Music Blogs

#1 Van Morrison - Astral Weeks

  • By LukeDeSciscio Author Avatar
  • 11 March 2013

I am a great believer in the power of Art.

I believe it can move people, not just emotionally but spiritually.

And, regardless of whether it’s on a canvas, a record or a dance floor, I am proud to be part of a species that is capable of creating and appreciating it.

Greatness transcends genre or era or critical acclaim and over the coming weeks this blog will catalogue a series of records that, to my mind at least, deserve a place in everybody’s collection. Enjoy.

Van Morrison - Astral Weeks

Astral weeks cover


It only makes sense for me to start here. This is the first record that I really coveted and, once it was at last mine, the first record that overwhelmed me to the point of tears.

From the moment you first slip the plastic from the sleeve you become totally aware that this collection of songs has a stronger bind than just the period in which they were written. A and B are not labeled ‘Side A’ and ‘Side B’ but ‘Part 1’ and ‘Part 2.’ To listen to just the first half would be to leave the cinema half way through the film.

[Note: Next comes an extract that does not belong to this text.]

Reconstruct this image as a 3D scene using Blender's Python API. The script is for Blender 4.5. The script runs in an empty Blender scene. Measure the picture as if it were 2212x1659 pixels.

Stay only conscious enough to flip the record.

The needle hits the groove and you are on your way. This is entirely your journey. Van is simply the medium that permits you access to the road. (Forgive the pun.)

… as those first words tumble from his mouth, you are already well on your way.

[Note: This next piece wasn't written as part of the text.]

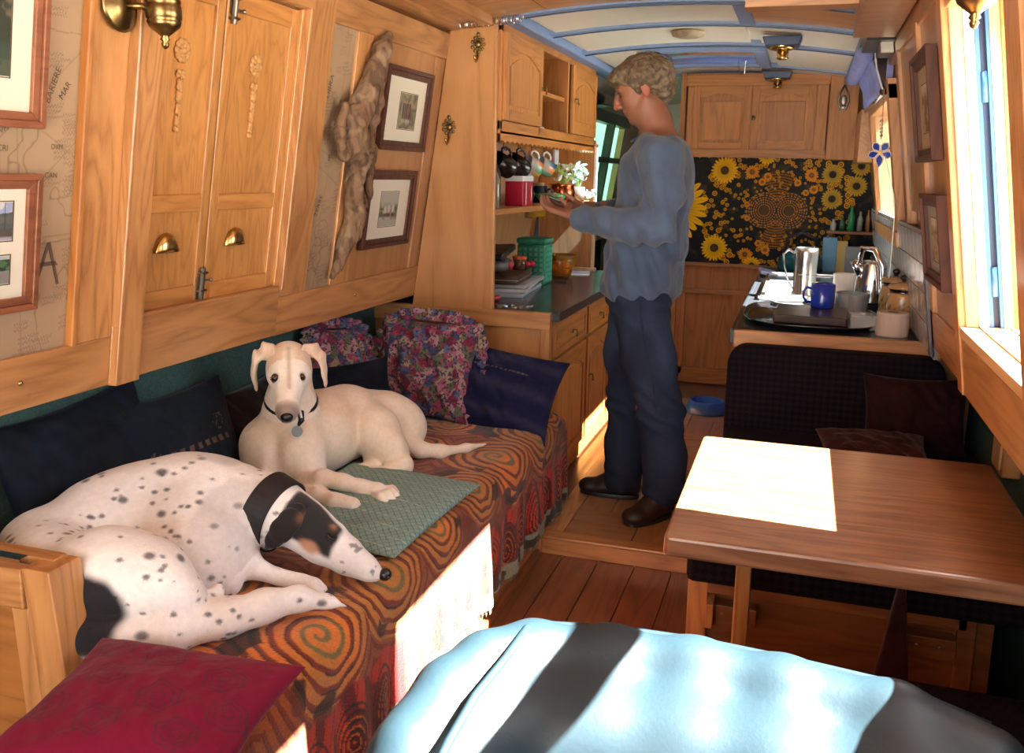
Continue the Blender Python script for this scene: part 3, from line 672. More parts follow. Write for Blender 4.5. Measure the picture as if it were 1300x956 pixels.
def navyspots(S, T, s):
    c = np.zeros(S.shape+(3,))+np.array((.006, .012, .022)); m = (np.abs(T-.05) < .045) & (np.abs((S*7) % 1-.5) < .27) & (S > -.55) & (S < .75)
    c = mixc(c, s2l((110, 92, 76)), m*.8); m2 = (vn2(S, T, 46, 3) > .72) & (np.hypot((S+.62)/.12, (T-.02)/.14) < 1); m3 = (vn2(S, T, 46, 3) > .72) & (np.hypot((S-.55)/.12, (T-.32)/.14) < 1)
    return mixc(c, s2l((120, 110, 90)), (m2 | m3)*.7)
M['vc'] = vcol('embroidered_velvet', .9, spec=.15, sheen=.06, bump=.4, bscale=90)
pillow('embroidered_cushion', 'dark navy cushion with a row of small embroidered squares, against the wall', (-1.635, 2.10, .60), (.03, 1, -.02), (-.35, 0, 1), .26, .19, .06, M['vc'], 8, colfn=navyspots, n=110)
pillow('brown_cushion', 'very dark brown cushion between the embroidered cushion and the cream dog', (-1.64, 2.50, .57), (0, 1, .05), (-.3, 0, 1), .20, .16, .05, velvet('dark_brown_velvet', (.012, .007, .006), .2), 12)
pillow('black_cushion', 'small black cushion wedged between the cream dog and the ruffled cushion', (-1.50, 2.85, .62), (.6, .55, .06), (-.3, .3, 1), .17, .115, .04, M['vnavy'], 14)
def floral():
    m, N, L, b = newmat('floral_patchwork'); tc = N.new('ShaderNodeTexCoord')
    v = N.new('ShaderNodeTexVoronoi'); v.inputs['Scale'].default_value = 30; L.new(tc.outputs['Object'], v.inputs['Vector'])
    s = N.new('ShaderNodeSeparateColor'); L.new(v.outputs['Color'], s.inputs[0])
    r = ramp(N, [(0, s2l((150, 92, 108))), (.2, s2l((84, 96, 128))), (.38, s2l((160, 126, 130))), (.5, s2l((88, 98, 74))), (.64, s2l((120, 34, 62))), (.78, s2l((146, 132, 112))), (.9, s2l((60, 72, 110)))], 'CONSTANT'); L.new(s.outputs[0], r.inputs[0])
    n = N.new('ShaderNodeTexNoise'); n.inputs['Scale'].default_value = 95; n.inputs['Detail'].default_value = 3; L.new(tc.outputs['Object'], n.inputs['Vector'])
    r2_ = ramp(N, [(.42, (0, 0, 0)), (.5, (1, 1, 1))]); L.new(n.outputs['Fac'], r2_.inputs[0])
    mx = N.new('ShaderNodeMix'); mx.data_type = 'RGBA'; L.new(r2_.outputs[0], mx.inputs[0]); L.new(r.outputs[0], mx.inputs[7]); mx.inputs[6].default_value = (*s2l((64, 44, 62)), 1)
    n3 = N.new('ShaderNodeTexNoise'); n3.inputs['Scale'].default_value = 45; L.new(tc.outputs['Object'], n3.inputs['Vector'])
    r3 = ramp(N, [(.60, (0, 0, 0)), (.63, (1, 1, 1))]); L.new(n3.outputs['Fac'], r3.inputs[0])
    mx2 = N.new('ShaderNodeMix'); mx2.data_type = 'RGBA'; L.new(r3.outputs[0], mx2.inputs[0]); L.new(mx.outputs[2], mx2.inputs[6]); mx2.inputs[7].default_value = (*s2l((144, 58, 84)), 1)
    L.new(mx2.outputs[2], b.inputs['Base Color']); setv(b, Roughness=.9); return m
M['floral'] = floral()
f1 = thing('floral_cushion', 'floral patchwork cushion with gathered ruffle propped in the bench corner by the bulkhead', 'cushion', (-1.30, 3.25, .5))
pillow('pad', '', (-1.36, 3.22, .65), (1, -.05, -.02), (.0, .38, 1), .22, .205, .075, M['floral'], 21, pinch=.12, wr=.03, parent=f1, n=90)
def ruffle(par, c, ux, uy, hx, hy, w, amp, mat, seed=0, a0=0, a1=2*math.pi):
    ux = Vector(ux).normalized(); uy = Vector(uy); uy = (uy-ux*uy.dot(ux)).normalized(); nz = ux.cross(uy); v = []; f = []; n = 260; m = 7
    for i in range(n+1):
        a = a0+(a1-a0)*i/n; p = 3.2
        ca, sa = math.cos(a), math.sin(a); r = (abs(ca)**p+abs(sa)**p)**(-1/p)
        for j in range(m+1):
            t = j/m; k = r*(1+0*t); e = w*t
            q = Vector(c)+ux*(ca*(hx*k+e))+uy*(sa*(hy*k+e))+nz*(amp*t*math.sin(a*34+seed+1.5*math.sin(a*5))+.012*t*math.sin(a*7+seed))
            v.append(tuple(q))
    for i in range(n):
        for j in range(m): f.append((i*(m+1)+j, (i+1)*(m+1)+j, (i+1)*(m+1)+j+1, i*(m+1)+j+1))
    o = mk('ruffle', (v, f), mat, par, smooth=True); s = o.modifiers.new('s', 'SOLIDIFY'); s.thickness = .003; return o
ruffle(f1, (-1.36, 3.22, .65), (1, -.05, -.02), (.0, .38, 1), .205, .19, .05, .012, M['floral'])
f2 = thing('floral_cushion', 'floral cushion with curled ruffle leaning on the green wall, left of its matching one', 'cushion', (-1.6, 2.95, .5))
pillow('pad', '', (-1.60, 2.98, .70), (.35, .9, -.10), (-.3, .1, 1), .15, .14, .05, M['floral'], 27, pinch=.12, wr=.03, parent=f2, n=70)
ruffle(f2, (-1.60, 2.98, .70), (.35, .9, -.10), (-.3, .1, 1), .14, .13, .045, .012, M['floral'], 2)
def bluec(S, T, s):
    c = np.zeros(S.shape+(3,))+np.array((.008, .010, .042)); c = mixc(c, (.05, .05, .09), (.5+.5*np.sin(T*9+S*1.2+2*vn2(S, T, 2, 5)))**3*.35)
    m = (np.abs(T-.42) < .018) & (np.abs((S*14) % 1-.5) < .3) & (np.abs(S) < .5); return mixc(c, s2l((110, 100, 84)), m*.7)
pillow('blue_velvet_cushion', 'crumpled midnight blue velvet cushion against the bulkhead at the far end of the bench', (-1.07, 3.24, .585), (1, -.03, -.13), (.10, .62, 1), .245, .17, .065, M['vc'], 33, pinch=.08, wr=.028, colfn=bluec, n=110)
def magc(S, T, s):
    c = np.zeros(S.shape+(3,))+np.array(s2l((112, 8, 46))); g = np.array(s2l((78, 34, 46)))
    for (a, b) in ((-.45, .15), (.15, -.1), (.55, .35), (-.2, -.5), (.5, -.5), (-.75, -.35), (-.1, .55), (.8, -.1), (-.65, .65)):
        r = np.hypot((S-a)/.20, (T-b)/.20); th = np.arctan2(T-b, S-a); r = r*(1+.08*np.sin(6*th)); m = (np.abs(r-.9) < .06) | (np.abs(r-.6) < .05) | (np.abs(r-.25-.05*np.sin(5*th)) < .06); c = mixc(c, g, m*.8)
    return c
pillow('magenta_cushion', 'magenta cushion with faint printed roundels at the near end of the bench', (-.985, 1.155, .500), (1, .12, -.02), (-.08, 1, .10), .205, .17, .052, M['vmag'], 41, colfn=magc, n=160, wr=.008)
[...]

‘If I ventured in the slipstream,

between the viaducts of your dream…’


The mastery of this record perhaps belongs to Van’s choice of words. Those ‘stream of conscious’ lyrics that never linger upon the specifics. The darting vision of words that flutter from image to image with dream like whimsicality. Van continually presents to you an array of small vivid moments. Moments that implore you to fill the gaps with internal regression. Give in to the words and your mind will fill those spaces with your own eidetic dimension. It’s Van’s personal Kerouacian selflessness and you are never abandoned on your journey deep within.

By the time the needle hits Beside You I am already unreachable, ‘high on my high flying cloud’ and at the complete mercy of the teasing pirouettes conjured up in the turn around of Van’s every ‘you breathe in,’ and his every ‘you breathe out.’

Throughout the entirety of the record the musicianship is otherworldly and were it not for the rasp on his incendiary tongue one might forget the Rock n’ Roll roots Van here abandons.

Prior to recording, the majority of the ensemble had never heard the album’s 8 tracks and, during the short recording process, they received no sheet music and not a single guiding utterance from the notoriously demanding Van.

The result is - if not miraculous - utterly spectacular.

The band audibly dote upon Van’s vocal performance, following nothing but the moment and the voice. The magic here is a startling and direct reflection of phenomenal musicians imbuing the music they hear with the music they feel at the point they hear and feel it.

The journey through to penultimate track ‘Ballerina’ is, for me, about letting go. To this point Van has toyed with your history, he has guided you through memories and settled the score with the stresses in your head.

His cyclical use of melody, the ebb and flow of the band, the moments of tension superseded by those swathes of relief, the ‘dogs barking,’ trips down Cypress Avenue and fantasies of Madame George have all led to this:


‘Step right up,

step right up,

step right up,

Just like a ballerina.’


This is Van commanding you to let go. So separate yourself from that physical form and, for want of a better word, ascend.

The finale, Slim Slow Slider, climaxes with a cacophonous array of double-bass-bashing and saxophone screeching …and its generally about here I am brought down from my ‘high flying cloud.’ But, not without first appreciating the delicate vulnerability Van manages to squeeze into the final 3 minutes of the record.

Forums are wrought with speculation of this songs agenda. In interviews even Van has yet to deliver a definitive definition to the sorrow about which he sings. Abandonment, loneliness and the self-destruction of a loved one all resonate amidst the songs weary resignation, but to me, the magic is in the adaptability of its sorrowed phrases. This is your last chance to shed a tear for the life you left behind. Whoever you are and whatever reason you may have, this is YOUR chance to move on, to let go, to cry and ‘to be born again.’